Goal of the exercise:
In the records below, begin at the line containing "Write a Blender" and end at the line containing "from mathutils.geometry import"; quote every line in that span exactly, including both boundary lines, and no others.

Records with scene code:
━━━━

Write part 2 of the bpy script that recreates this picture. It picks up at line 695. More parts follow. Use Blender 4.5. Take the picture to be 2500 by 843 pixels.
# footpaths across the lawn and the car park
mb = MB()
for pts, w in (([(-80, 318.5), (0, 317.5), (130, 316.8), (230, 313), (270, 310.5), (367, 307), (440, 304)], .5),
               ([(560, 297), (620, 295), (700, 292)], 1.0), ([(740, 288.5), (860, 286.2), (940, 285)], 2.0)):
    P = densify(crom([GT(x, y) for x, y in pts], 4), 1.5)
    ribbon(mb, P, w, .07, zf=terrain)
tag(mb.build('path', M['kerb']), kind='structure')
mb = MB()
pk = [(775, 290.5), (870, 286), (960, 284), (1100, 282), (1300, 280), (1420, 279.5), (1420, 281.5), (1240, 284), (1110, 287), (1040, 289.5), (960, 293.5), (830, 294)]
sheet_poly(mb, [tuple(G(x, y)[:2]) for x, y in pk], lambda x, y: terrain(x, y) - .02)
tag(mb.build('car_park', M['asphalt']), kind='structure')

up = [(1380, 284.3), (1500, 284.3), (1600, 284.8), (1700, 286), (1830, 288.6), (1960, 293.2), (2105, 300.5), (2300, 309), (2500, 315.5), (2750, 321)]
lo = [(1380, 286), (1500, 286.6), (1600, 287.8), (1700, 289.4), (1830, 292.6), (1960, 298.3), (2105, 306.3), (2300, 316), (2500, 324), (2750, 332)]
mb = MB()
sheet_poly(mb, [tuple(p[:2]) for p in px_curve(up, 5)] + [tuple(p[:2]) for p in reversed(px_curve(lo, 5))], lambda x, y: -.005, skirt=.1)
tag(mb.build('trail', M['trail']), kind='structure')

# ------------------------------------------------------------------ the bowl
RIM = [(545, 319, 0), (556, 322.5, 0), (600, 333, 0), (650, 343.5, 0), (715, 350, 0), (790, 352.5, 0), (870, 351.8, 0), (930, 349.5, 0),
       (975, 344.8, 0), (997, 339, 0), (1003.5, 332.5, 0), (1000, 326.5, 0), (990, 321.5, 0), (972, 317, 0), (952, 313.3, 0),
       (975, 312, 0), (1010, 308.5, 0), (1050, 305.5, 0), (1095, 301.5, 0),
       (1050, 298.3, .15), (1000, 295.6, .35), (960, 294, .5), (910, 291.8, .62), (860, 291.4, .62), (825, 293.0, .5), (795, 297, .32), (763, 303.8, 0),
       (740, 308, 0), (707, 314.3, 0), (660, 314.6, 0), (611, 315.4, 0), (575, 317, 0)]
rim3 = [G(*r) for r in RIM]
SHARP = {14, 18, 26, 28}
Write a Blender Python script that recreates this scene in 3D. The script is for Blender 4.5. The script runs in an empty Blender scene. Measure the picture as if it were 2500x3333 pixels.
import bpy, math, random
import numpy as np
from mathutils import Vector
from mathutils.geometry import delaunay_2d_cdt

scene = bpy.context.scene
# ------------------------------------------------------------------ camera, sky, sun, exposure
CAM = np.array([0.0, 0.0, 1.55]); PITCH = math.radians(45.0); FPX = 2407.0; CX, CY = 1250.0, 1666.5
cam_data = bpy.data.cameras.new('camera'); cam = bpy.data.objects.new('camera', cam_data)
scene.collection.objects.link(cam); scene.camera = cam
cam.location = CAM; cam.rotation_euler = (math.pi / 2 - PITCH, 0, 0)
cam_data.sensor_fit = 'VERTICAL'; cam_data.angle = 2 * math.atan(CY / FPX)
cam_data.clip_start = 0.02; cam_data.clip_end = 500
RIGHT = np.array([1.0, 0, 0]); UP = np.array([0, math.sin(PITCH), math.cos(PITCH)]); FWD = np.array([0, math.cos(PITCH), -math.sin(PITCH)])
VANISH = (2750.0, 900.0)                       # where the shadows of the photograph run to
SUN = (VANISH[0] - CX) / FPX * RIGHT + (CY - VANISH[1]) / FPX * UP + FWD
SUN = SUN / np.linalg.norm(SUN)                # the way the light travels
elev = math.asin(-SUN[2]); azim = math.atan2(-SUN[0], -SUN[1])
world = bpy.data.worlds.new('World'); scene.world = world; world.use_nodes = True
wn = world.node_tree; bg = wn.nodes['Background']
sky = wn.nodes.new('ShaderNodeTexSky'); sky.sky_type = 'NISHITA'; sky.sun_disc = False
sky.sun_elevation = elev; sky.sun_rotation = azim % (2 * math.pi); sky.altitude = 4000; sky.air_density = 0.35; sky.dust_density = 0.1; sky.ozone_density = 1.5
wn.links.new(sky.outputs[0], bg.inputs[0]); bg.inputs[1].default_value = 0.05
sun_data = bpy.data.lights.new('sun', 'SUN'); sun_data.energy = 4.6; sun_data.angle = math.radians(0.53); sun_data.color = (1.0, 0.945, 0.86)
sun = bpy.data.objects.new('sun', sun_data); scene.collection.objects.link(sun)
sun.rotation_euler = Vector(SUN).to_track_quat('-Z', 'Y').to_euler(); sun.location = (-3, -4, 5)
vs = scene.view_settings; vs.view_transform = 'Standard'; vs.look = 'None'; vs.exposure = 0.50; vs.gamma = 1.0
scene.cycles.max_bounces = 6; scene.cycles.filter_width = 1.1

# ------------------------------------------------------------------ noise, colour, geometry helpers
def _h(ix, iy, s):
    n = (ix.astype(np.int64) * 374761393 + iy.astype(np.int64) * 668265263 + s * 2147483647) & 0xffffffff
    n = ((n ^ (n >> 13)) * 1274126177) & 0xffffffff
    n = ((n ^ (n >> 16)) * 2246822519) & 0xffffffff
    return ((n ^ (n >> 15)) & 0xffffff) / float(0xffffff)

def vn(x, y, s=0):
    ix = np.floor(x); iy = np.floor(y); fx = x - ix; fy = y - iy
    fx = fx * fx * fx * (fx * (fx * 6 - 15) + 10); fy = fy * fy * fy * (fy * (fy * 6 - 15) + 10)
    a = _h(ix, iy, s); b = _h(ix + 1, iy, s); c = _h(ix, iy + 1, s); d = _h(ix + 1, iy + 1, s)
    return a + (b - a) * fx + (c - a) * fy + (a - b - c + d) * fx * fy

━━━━

Answer to this problem:
Write a Blender Python script that recreates this scene in 3D. The script is for Blender 4.5. The script runs in an empty Blender scene. Measure the picture as if it were 2500x3333 pixels.
import bpy, math, random
import numpy as np
from mathutils import Vector
from mathutils.geometry import delaunay_2d_cdt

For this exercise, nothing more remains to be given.